投票者30人全員が1位票を投票する満票で、420ポイントを獲得し、2位のシーガー内野手(レンジャーズ)の264ポイントに156ポイントの差をつけた。3位のセミエン内野手(レンジャーズ)は216ポイントだった。MLBネットワークの中継でインタビューに応じた大谷は「個人的にもこうやって(MVPを)取れて、特別なことだと思います。ケガは順調に、もう1回目より感じ的にはスムーズにきている感覚はあるので、来シーズン入っていけるんじゃないかなと思うので、焦らずにやりたいなと思う半面、しっかり来シーズンまでに間に合わせてプレーしたいなという気持ちでいます」と語った。

今季は打者として135試合に出場し打率3割4厘、44本塁打、95打点、20盗塁で日本人初のリーグ本塁打王に輝いた。投手としては23試合に登板し、10勝5敗、防御率3・14、167奪三振。多くの記者がMVP投票の参考にするWAR(最低年俸の代替選手と比較して起用されることで上積みできる予想勝利数)という指標では、ベースボールリファレンス版で10・0と、MVPの最終候補に入っていたセミエン(レンジャーズ)の7・4、シーガー(同)の6・9に大差をつけていた。

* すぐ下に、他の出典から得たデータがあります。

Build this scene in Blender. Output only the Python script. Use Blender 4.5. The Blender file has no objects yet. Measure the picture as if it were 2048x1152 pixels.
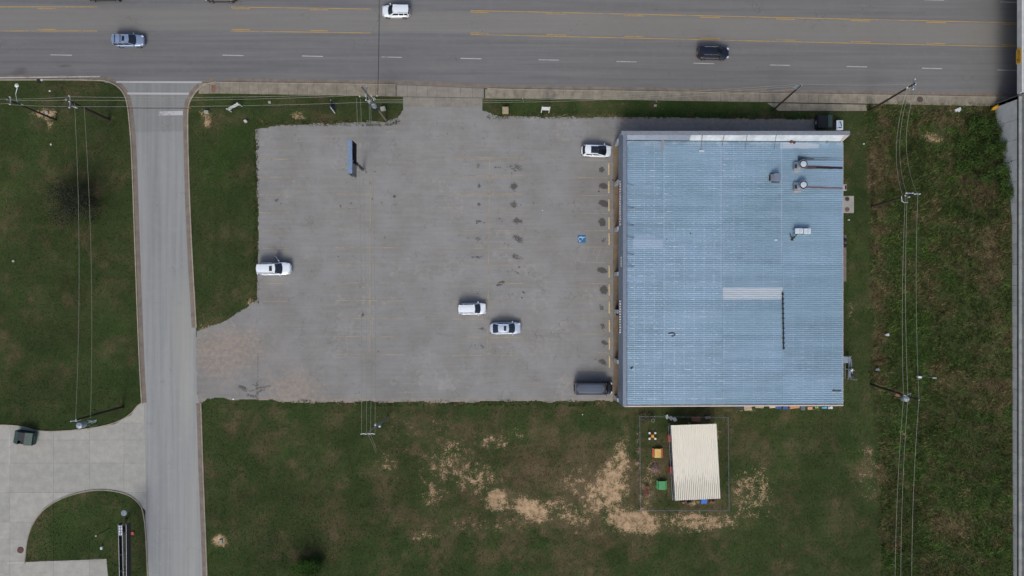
import bpy, bmesh, math, random
import numpy as np
from mathutils import Vector, Matrix

random.seed(7); RNG = np.random.default_rng(7)
scn = bpy.context.scene
COL = scn.collection
R = math.radians

# ------------------------------------------------------------------ camera, sky, sun, exposure
CAM_H = 105.0
S = 13.0                                   # photo pixels per metre on the ground
cam_d = bpy.data.cameras.new('camera'); cam = bpy.data.objects.new('camera', cam_d); COL.objects.link(cam)
cam.location = (0, 0, CAM_H); cam_d.sensor_width = 36.0; cam_d.lens = 18.0/(1024/(S*CAM_H))
cam_d.clip_end = 6000; cam_d.clip_start = 1.0
scn.camera = cam
scn.render.resolution_x = 1024; scn.render.resolution_y = 576

SUN_EL, SUN_AZ = R(47), R(180+9)           # sun in the south: shadows fall north, up the picture
w = bpy.data.worlds.new('World'); scn.world = w; w.use_nodes = True
nt = w.node_tree; bg = nt.nodes['Background']
sky = nt.nodes.new('ShaderNodeTexSky'); sky.sky_type = 'NISHITA'; sky.sun_disc = False
sky.sun_elevation = SUN_EL; sky.sun_rotation = SUN_AZ; sky.air_density = 1.0; sky.dust_density = 5.5; sky.ozone_density = 1.0
nt.links.new(sky.outputs[0], bg.inputs[0]); bg.inputs[1].default_value = 0.117
sd = bpy.data.lights.new('sun', 'SUN'); sun = bpy.data.objects.new('sun', sd); COL.objects.link(sun)
sd.energy = 1.05; sd.angle = R(20); sd.color = (1.0, 0.975, 0.88)
_d = Vector((math.sin(SUN_AZ)*math.cos(SUN_EL), math.cos(SUN_AZ)*math.cos(SUN_EL), math.sin(SUN_EL)))
sun.rotation_euler = _d.to_track_quat('Z', 'Y').to_euler(); sun.location = _d*300
scn.view_settings.view_transform = 'Standard'; scn.view_settings.look = 'None'
scn.view_settings.gamma = 1.0; scn.view_settings.use_curve_mapping = False
scn.view_settings.exposure = 0.13

# ------------------------------------------------------------------ helpers
def P(px, py, z=0.0):
    """photo pixel at height z -> world"""
    k = (CAM_H-z)/CAM_H/S
    return Vector(((px-1024)*k, (576-py)*k, z))
def XY(px, py, z=0.0):
    p = P(px, py, z); return (p.x, p.y)
def tag(o, label=None, cat=None, group=None, kind=None):
    if label: o['label'] = label
    if cat: o['category'] = cat
    if group: o['group'] = group
    if kind: o['kind'] = kind
    return o
def thing(name, label, cat, loc=(0, 0, 0), group=None, rz=0.0):
    o = bpy.data.objects.new(name, None); COL.objects.link(o)
    o.location = loc; o.rotation_euler = (0, 0, rz); o.empty_display_size = 0.3
    return tag(o, label, cat, group)

class MB:
    def __init__(s): s.v = []; s.f = []
    def add(s, vs, fs):
        b = len(s.v); s.v += [tuple(x) for x in vs]; s.f += [tuple(i+b for i in f) for f in fs]; return s
    def box(s, c, d, rz=0.0, ry=0.0, rx=0.0):
        M = Matrix.Rotation(rz, 3, 'Z') @ Matrix.Rotation(ry, 3, 'Y') @ Matrix.Rotation(rx, 3, 'X')
        c = Vector(c); h = Vector(d)*0.5
        vs = [c + M @ Vector((sx*h.x, sy*h.y, sz*h.z)) for sz in (-1, 1) for sy in (-1, 1) for sx in (-1, 1)]
        return s.add(vs, [(0, 2, 3, 1), (4, 5, 7, 6), (0, 1, 5, 4), (2, 6, 7, 3), (0, 4, 6, 2), (1, 3, 7, 5)])
    def tube(s, p0, p1, r0, r1=None, n=8, cap=True):
        p0 = Vector(p0); p1 = Vector(p1); r1 = r0 if r1 is None else r1
        d = (p1-p0).normalized(); a = d.orthogonal().normalized(); b = d.cross(a)
        vs = []
        for p, r in ((p0, r0), (p1, r1)):
            for i in range(n):
                t = 2*math.pi*i/n; vs.append(p + (a*math.cos(t)+b*math.sin(t))*r)
        fs = [(i, (i+1) % n, n+(i+1) % n, n+i) for i in range(n)]
        if cap: fs += [tuple(range(n-1, -1, -1)), tuple(range(n, 2*n))]
        return s.add(vs, fs)
    def path(s, pts, r, n=5):
        pts = [Vector(p) for p in pts]
        for a, b in zip(pts[:-1], pts[1:]): s.tube(a, b, r, r, n)
        return s
    def lathe(s, c, prof, n=20):
        vs = []; c = Vector(c)
        for r, z in prof:
            for i in range(n):
                t = 2*math.pi*i/n; vs.append((c.x+r*math.cos(t), c.y+r*math.sin(t), c.z+z))
        fs = []
        for k in range(len(prof)-1):
            for i in range(n):
                j = (i+1) % n; fs.append((k*n+i, k*n+j, (k+1)*n+j, (k+1)*n+i))
        fs.append(tuple(range(n-1, -1, -1))); m = (len(prof)-1)*n; fs.append(tuple(m+i for i in range(n)))
        return s.add(vs, fs)
    def prism(s, poly, z0, z1):
        a = sum(poly[i][0]*poly[(i+1) % len(poly)][1]-poly[(i+1) % len(poly)][0]*poly[i][1] for i in range(len(poly)))
        if a < 0: poly = poly[::-1]
        n = len(poly)
        vs = [(x, y, z0) for x, y in poly]+[(x, y, z1) for x, y in poly]
        fs = [tuple(range(n-1, -1, -1)), tuple(range(n, 2*n))]+[(i, (i+1) % n, n+(i+1) % n, n+i) for i in range(n)]
        return s.add(vs, fs)
    def quad(s, a, b, c, d): return s.add([a, b, c, d], [(0, 1, 2, 3)])
    def build(s, name, mat, parent=None, local=False, label=None, smooth=False, bevel=0.0, kind=None, sharp=35):
        me = bpy.data.meshes.new(name)
        vs = s.v
        if parent is not None and not local:
            L = wloc(parent); vs = [(x-L.x, y-L.y, z-L.z) for x, y, z in vs]
        me.from_pydata(vs, [], s.f); me.validate(); me.update()
        if bevel > 0:
            bm = bmesh.new(); bm.from_mesh(me)
            bmesh.ops.bevel(bm, geom=[e for e in bm.edges if len(e.link_faces) == 2 and e.calc_face_angle(0) > 0.5], offset=bevel, segments=2, affect='EDGES', profile=0.6)
            bm.to_mesh(me); bm.free()
        if smooth:
            me.polygons.foreach_set('use_smooth', [True]*len(me.polygons)); me.set_sharp_from_angle(angle=R(sharp))
        o = bpy.data.objects.new(name, me); COL.objects.link(o)
        if isinstance(mat, (list, tuple)):
            for m_ in mat: me.materials.append(m_)
        else: me.materials.append(mat)
        if parent is not None: o.parent = parent
        if label: o['label'] = label
        if kind: o['kind'] = kind
        return o
def wloc(o):
    v = Vector((0, 0, 0))
    while o is not None: v += Vector(o.location); o = o.parent
    return v
def dup_tree(o, parent=None, **kw):
    c = o.copy(); COL.objects.link(c); c.parent = parent
    for ch in list(o.children): dup_tree(ch, c)
    return c

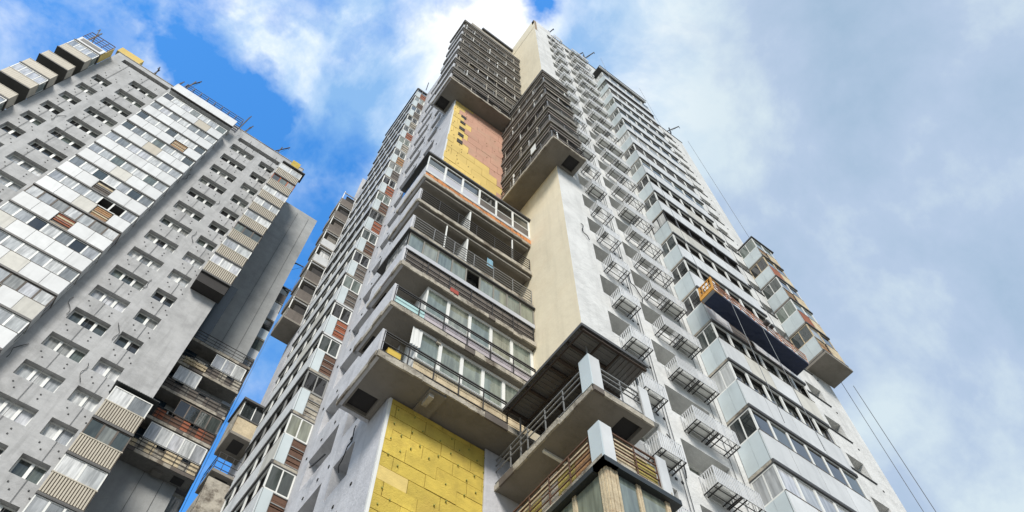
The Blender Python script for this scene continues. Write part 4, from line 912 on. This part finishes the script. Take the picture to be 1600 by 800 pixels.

投打二刀流としては、究極の偉業を成し遂げたシーズンだった。7月27日のタイガース戦では、ダブルヘッダーの第1試合で先発投手として1安打完封勝利。DHとして第2試合では2本塁打を放った。日本代表として優勝したWBCからほぼ休みなく出場を続け、9月16日に負傷者リスト入り。右肘の手術を受けた。9月3日を最後に約1カ月を欠場したが、本塁打王に輝くなど、それまでに残した成績が桁外れだった。

オフにはメジャー6年目を終えて、初めてFAとなった。投打で圧倒的な成績を残せる唯一無二の存在として、史上最高の5億ドル(約750億円)を超える契約も予想されている。元祖投打二刀流のベーブ・ルースもなかった2度目のMVPの看板を加え、今後も注目を集める。